Goal → Everything from the first line of the entries below through the line holding "trousers(Rp, trB, .75, .02); shoes(Rp, .9)" must be printed exactly as written.

Material for this task →
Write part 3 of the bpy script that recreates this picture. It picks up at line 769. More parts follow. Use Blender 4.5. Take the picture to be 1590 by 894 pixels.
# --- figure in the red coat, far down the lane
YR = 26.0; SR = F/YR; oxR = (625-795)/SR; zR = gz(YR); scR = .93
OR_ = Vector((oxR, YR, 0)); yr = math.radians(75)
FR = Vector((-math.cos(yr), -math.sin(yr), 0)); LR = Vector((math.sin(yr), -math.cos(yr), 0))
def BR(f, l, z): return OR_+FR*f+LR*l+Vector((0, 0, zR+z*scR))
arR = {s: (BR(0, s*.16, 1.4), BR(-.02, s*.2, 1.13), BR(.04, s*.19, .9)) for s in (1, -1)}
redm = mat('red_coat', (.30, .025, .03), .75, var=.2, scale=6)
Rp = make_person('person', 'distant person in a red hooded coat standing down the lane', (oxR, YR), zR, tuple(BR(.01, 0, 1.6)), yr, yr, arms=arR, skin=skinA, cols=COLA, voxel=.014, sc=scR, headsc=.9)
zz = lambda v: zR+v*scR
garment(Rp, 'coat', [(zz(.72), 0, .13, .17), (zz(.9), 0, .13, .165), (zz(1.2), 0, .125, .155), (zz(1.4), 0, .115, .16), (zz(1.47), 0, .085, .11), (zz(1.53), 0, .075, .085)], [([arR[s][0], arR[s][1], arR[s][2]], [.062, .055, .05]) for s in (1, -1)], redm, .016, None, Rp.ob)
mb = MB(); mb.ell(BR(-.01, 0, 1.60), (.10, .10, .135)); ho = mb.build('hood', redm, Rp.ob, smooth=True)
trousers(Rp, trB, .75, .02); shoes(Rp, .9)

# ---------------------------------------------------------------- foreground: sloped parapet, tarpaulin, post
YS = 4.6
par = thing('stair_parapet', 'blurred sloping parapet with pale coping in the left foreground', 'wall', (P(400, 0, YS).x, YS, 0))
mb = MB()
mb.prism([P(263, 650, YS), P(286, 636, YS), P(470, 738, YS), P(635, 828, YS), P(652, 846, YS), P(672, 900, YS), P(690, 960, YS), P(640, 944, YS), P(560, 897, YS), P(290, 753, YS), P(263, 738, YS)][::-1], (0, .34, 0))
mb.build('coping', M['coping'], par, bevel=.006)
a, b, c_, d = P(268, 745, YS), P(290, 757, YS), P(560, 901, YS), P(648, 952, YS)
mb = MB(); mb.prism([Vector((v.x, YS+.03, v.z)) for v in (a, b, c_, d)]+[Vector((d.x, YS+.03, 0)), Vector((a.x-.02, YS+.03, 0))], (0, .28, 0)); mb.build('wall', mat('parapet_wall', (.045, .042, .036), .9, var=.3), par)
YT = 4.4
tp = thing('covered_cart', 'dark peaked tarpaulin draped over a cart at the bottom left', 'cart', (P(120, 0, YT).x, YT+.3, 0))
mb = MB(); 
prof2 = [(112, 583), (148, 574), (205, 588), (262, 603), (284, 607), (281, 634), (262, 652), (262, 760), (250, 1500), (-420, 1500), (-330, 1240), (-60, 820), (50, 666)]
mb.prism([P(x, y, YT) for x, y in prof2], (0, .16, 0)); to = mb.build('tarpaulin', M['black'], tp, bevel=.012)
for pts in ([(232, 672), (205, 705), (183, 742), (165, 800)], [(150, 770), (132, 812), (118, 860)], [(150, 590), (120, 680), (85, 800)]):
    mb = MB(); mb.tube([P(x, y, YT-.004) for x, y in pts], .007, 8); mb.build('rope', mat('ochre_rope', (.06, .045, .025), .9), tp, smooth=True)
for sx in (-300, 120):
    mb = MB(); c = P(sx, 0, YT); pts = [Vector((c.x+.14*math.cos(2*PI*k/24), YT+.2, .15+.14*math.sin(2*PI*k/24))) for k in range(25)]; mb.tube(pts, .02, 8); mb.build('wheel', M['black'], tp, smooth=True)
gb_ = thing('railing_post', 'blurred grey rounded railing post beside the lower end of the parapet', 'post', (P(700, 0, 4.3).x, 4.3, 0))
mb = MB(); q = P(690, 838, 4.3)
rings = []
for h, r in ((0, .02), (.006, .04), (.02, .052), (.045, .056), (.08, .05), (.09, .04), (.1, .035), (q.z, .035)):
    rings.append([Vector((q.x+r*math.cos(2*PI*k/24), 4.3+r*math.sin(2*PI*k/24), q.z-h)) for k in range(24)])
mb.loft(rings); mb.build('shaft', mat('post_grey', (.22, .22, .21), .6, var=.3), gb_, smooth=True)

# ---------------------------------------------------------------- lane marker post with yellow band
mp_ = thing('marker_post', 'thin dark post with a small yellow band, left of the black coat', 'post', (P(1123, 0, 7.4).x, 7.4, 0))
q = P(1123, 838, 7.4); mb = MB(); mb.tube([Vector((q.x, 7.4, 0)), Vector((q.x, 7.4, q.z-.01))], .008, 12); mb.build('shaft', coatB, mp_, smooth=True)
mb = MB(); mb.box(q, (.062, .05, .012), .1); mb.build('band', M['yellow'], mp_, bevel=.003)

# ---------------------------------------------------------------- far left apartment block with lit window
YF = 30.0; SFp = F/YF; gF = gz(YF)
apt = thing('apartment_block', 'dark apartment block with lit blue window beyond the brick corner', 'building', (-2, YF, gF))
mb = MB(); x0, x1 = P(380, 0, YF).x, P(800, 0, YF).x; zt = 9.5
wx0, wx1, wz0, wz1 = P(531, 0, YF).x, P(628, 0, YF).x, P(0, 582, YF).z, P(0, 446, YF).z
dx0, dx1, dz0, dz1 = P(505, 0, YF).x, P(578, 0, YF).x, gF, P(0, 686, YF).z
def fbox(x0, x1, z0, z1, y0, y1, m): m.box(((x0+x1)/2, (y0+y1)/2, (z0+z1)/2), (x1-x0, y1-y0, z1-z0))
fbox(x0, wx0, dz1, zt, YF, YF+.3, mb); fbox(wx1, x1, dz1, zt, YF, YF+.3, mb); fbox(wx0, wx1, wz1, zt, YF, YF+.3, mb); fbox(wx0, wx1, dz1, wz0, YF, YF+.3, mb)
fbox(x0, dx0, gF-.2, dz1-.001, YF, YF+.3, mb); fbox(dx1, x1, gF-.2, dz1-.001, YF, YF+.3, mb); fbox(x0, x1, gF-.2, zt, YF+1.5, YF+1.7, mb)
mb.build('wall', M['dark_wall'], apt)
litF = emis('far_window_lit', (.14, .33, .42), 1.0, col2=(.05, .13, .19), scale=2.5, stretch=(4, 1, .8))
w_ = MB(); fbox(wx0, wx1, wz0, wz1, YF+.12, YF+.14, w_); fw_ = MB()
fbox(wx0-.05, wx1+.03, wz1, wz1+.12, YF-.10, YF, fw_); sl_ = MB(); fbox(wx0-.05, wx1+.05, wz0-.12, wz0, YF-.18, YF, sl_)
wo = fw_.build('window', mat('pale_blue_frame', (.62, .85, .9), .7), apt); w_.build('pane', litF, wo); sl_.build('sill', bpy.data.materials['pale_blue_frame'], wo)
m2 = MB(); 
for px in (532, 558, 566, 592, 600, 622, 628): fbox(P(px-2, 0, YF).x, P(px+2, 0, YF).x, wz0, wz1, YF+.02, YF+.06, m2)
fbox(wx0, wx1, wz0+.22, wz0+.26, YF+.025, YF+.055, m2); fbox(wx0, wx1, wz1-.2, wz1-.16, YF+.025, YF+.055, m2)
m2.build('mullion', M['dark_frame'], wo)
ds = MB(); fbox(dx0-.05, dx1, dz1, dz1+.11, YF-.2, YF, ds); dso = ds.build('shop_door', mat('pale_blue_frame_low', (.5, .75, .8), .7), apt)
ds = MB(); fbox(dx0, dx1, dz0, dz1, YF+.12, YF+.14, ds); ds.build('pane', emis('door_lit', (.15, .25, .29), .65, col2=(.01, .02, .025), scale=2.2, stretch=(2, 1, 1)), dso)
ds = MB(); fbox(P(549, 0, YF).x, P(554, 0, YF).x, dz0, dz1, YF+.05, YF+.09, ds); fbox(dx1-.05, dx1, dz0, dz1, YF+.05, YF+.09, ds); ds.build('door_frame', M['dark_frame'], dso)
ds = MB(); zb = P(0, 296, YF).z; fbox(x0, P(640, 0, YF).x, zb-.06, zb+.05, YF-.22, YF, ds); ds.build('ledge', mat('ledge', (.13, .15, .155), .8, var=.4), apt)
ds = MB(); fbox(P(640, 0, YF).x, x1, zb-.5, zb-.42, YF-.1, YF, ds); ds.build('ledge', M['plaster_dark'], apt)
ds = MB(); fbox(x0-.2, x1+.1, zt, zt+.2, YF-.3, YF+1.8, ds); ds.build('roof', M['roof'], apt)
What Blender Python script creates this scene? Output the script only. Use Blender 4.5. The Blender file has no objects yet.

Answer to this exercise →
Write part 3 of the bpy script that recreates this picture. It picks up at line 769. More parts follow. Use Blender 4.5. Take the picture to be 1590 by 894 pixels.
# --- figure in the red coat, far down the lane
YR = 26.0; SR = F/YR; oxR = (625-795)/SR; zR = gz(YR); scR = .93
OR_ = Vector((oxR, YR, 0)); yr = math.radians(75)
FR = Vector((-math.cos(yr), -math.sin(yr), 0)); LR = Vector((math.sin(yr), -math.cos(yr), 0))
def BR(f, l, z): return OR_+FR*f+LR*l+Vector((0, 0, zR+z*scR))
arR = {s: (BR(0, s*.16, 1.4), BR(-.02, s*.2, 1.13), BR(.04, s*.19, .9)) for s in (1, -1)}
redm = mat('red_coat', (.30, .025, .03), .75, var=.2, scale=6)
Rp = make_person('person', 'distant person in a red hooded coat standing down the lane', (oxR, YR), zR, tuple(BR(.01, 0, 1.6)), yr, yr, arms=arR, skin=skinA, cols=COLA, voxel=.014, sc=scR, headsc=.9)
zz = lambda v: zR+v*scR
garment(Rp, 'coat', [(zz(.72), 0, .13, .17), (zz(.9), 0, .13, .165), (zz(1.2), 0, .125, .155), (zz(1.4), 0, .115, .16), (zz(1.47), 0, .085, .11), (zz(1.53), 0, .075, .085)], [([arR[s][0], arR[s][1], arR[s][2]], [.062, .055, .05]) for s in (1, -1)], redm, .016, None, Rp.ob)
mb = MB(); mb.ell(BR(-.01, 0, 1.60), (.10, .10, .135)); ho = mb.build('hood', redm, Rp.ob, smooth=True)
trousers(Rp, trB, .75, .02); shoes(Rp, .9)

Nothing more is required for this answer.